- _WORK INSTRUCTIONS_: How many lines of the data hold the word "wide"? State the number and nothing else.

:: MATERIAL PROVIDED ::

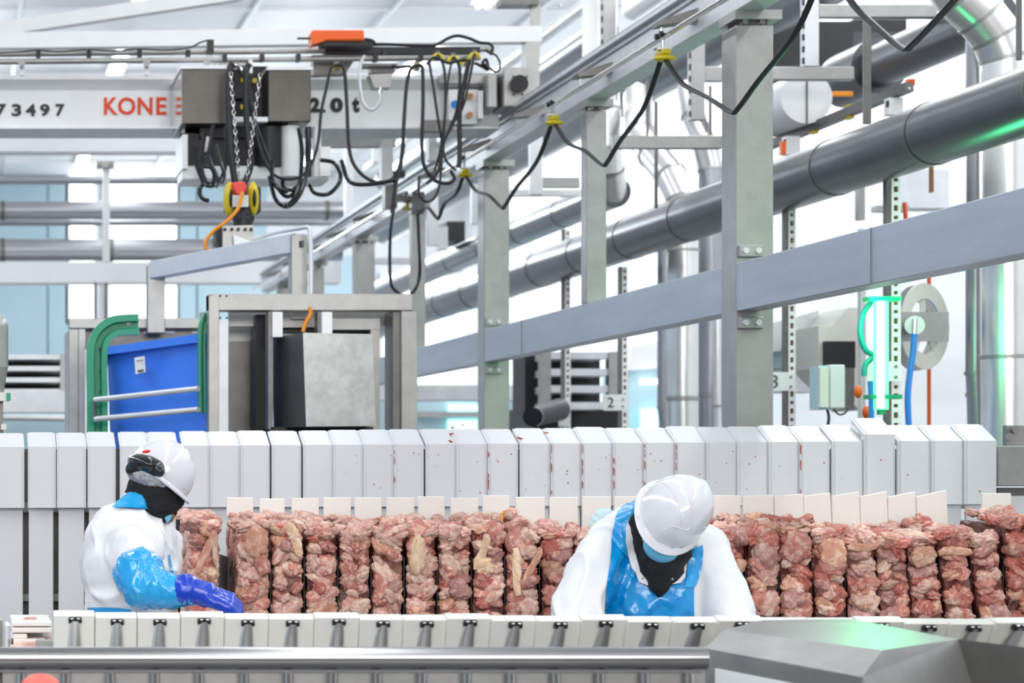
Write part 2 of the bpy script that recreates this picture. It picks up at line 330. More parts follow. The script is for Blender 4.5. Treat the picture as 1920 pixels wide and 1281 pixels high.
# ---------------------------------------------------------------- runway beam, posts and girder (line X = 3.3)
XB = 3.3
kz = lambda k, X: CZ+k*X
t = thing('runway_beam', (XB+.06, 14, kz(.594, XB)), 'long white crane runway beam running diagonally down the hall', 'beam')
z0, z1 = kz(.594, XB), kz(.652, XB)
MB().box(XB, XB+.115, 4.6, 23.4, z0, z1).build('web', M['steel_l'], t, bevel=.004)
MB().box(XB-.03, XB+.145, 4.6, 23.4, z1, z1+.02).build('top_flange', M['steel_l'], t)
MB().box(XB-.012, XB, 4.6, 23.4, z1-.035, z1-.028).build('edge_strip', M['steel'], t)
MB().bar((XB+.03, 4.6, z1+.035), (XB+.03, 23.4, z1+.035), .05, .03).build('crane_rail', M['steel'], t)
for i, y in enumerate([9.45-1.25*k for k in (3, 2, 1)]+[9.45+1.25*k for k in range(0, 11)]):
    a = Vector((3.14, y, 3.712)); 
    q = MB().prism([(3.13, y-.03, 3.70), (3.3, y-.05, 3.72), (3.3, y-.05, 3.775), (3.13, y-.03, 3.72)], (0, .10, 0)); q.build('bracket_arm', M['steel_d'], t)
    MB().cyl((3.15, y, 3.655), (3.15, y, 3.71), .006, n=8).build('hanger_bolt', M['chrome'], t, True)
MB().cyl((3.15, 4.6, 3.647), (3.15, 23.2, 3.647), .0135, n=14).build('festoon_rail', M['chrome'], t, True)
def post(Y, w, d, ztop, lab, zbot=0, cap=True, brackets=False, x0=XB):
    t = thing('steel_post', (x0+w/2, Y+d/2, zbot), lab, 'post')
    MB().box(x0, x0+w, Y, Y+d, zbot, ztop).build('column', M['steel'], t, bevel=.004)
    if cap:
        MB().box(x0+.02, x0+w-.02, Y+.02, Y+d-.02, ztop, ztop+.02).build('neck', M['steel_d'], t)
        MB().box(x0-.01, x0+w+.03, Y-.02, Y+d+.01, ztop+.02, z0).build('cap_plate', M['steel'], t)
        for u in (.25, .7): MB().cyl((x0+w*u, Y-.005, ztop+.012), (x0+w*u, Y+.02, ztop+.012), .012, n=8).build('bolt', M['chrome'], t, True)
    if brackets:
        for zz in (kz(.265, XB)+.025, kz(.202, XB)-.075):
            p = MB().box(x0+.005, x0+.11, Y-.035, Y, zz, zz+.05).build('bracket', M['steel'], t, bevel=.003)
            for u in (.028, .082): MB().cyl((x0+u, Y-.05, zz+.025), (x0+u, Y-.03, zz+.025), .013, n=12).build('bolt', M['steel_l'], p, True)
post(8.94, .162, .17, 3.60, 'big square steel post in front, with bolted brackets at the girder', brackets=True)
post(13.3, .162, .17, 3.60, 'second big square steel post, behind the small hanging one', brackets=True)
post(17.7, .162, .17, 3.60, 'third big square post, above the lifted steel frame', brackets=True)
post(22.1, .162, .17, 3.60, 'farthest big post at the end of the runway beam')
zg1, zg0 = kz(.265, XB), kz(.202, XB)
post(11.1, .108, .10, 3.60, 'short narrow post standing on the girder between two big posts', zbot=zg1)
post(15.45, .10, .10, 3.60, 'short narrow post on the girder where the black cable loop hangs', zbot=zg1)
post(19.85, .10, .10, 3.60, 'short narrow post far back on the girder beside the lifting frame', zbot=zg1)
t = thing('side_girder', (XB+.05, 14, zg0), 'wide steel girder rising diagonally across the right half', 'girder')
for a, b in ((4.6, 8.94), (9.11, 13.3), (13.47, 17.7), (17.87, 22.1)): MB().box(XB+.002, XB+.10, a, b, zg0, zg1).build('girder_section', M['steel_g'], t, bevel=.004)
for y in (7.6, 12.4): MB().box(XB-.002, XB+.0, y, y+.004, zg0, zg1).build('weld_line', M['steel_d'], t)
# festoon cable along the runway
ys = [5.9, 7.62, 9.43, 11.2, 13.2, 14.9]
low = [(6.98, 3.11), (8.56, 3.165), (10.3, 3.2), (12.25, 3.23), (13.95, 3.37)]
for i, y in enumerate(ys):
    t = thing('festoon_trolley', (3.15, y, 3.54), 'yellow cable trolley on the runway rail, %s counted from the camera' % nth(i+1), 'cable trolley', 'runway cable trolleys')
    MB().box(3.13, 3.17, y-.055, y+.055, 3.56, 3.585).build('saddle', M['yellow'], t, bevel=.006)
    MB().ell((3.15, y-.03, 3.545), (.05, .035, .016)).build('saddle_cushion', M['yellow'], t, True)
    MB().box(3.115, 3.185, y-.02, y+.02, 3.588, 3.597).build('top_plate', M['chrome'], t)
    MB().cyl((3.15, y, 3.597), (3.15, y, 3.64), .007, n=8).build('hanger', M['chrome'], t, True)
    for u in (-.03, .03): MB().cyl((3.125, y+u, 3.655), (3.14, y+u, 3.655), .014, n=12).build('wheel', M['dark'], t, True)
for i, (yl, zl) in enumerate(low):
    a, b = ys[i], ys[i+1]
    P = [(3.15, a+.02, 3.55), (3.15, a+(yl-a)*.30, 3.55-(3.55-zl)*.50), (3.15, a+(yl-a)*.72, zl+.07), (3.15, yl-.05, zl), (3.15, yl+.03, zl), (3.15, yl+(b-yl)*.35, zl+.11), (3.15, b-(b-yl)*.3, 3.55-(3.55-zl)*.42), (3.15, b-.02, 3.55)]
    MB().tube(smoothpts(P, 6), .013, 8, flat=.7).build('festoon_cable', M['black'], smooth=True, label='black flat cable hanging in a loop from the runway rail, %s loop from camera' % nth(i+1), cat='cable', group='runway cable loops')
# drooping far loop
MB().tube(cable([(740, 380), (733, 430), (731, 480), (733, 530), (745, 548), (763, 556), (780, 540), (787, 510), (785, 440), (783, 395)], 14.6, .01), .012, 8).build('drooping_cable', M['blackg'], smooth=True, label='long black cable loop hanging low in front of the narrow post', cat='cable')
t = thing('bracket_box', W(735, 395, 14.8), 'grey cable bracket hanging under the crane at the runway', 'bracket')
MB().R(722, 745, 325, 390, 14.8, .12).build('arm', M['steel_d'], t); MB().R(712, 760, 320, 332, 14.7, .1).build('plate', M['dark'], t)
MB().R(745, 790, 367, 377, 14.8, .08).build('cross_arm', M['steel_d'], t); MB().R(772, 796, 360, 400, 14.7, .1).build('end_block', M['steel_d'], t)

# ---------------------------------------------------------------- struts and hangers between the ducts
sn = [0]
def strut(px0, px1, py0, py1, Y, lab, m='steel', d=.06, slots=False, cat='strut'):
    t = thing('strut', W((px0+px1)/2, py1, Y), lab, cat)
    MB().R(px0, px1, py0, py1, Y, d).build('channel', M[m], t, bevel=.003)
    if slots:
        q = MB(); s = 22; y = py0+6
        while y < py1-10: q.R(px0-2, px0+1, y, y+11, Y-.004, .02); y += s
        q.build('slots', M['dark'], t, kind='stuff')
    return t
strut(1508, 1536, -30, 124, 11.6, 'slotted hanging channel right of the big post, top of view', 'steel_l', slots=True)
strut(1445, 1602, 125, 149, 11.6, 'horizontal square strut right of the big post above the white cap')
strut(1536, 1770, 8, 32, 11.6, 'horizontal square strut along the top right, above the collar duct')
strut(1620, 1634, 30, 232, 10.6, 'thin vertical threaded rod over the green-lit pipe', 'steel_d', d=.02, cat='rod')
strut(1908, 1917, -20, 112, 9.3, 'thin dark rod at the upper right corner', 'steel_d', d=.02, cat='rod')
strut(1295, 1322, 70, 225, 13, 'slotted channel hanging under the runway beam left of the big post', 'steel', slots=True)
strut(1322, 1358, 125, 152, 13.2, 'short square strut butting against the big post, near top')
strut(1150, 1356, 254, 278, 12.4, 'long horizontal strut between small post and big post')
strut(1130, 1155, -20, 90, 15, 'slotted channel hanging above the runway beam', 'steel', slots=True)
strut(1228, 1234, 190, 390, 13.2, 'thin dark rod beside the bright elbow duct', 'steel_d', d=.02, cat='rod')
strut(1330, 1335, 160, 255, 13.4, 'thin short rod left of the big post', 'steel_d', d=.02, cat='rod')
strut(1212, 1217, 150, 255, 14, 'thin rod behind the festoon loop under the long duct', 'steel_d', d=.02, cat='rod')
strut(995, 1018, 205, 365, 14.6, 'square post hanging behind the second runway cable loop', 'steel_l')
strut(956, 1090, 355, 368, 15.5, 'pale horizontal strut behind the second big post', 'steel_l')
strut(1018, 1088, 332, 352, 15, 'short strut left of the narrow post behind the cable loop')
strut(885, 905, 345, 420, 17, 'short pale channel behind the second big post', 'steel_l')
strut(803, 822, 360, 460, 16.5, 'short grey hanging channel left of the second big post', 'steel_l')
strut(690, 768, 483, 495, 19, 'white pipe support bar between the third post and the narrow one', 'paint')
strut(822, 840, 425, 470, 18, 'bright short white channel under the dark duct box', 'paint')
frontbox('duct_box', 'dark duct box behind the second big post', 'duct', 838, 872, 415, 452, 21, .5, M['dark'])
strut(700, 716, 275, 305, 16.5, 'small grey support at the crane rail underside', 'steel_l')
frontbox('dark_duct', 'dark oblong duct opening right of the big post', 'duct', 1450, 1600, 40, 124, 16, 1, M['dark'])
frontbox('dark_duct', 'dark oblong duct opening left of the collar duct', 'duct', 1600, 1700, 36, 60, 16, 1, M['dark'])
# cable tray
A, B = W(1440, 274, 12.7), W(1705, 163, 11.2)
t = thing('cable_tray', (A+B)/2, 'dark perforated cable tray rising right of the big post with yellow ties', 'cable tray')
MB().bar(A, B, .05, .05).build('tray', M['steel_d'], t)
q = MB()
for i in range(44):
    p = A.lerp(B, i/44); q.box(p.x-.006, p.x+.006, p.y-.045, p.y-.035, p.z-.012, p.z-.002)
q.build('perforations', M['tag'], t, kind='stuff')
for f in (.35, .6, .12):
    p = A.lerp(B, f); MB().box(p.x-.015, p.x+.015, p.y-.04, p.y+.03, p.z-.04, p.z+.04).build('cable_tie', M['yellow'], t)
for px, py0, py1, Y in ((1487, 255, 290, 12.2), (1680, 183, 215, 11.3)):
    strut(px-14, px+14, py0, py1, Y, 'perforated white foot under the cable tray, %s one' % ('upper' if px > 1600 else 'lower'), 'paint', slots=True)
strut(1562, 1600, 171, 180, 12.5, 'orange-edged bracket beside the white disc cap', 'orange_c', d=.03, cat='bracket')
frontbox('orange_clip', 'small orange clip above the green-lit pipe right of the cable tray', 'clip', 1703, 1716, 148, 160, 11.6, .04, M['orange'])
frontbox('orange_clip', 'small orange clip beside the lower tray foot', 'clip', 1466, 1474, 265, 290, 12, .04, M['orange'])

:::

- _FINISHED EXERCISE_: 2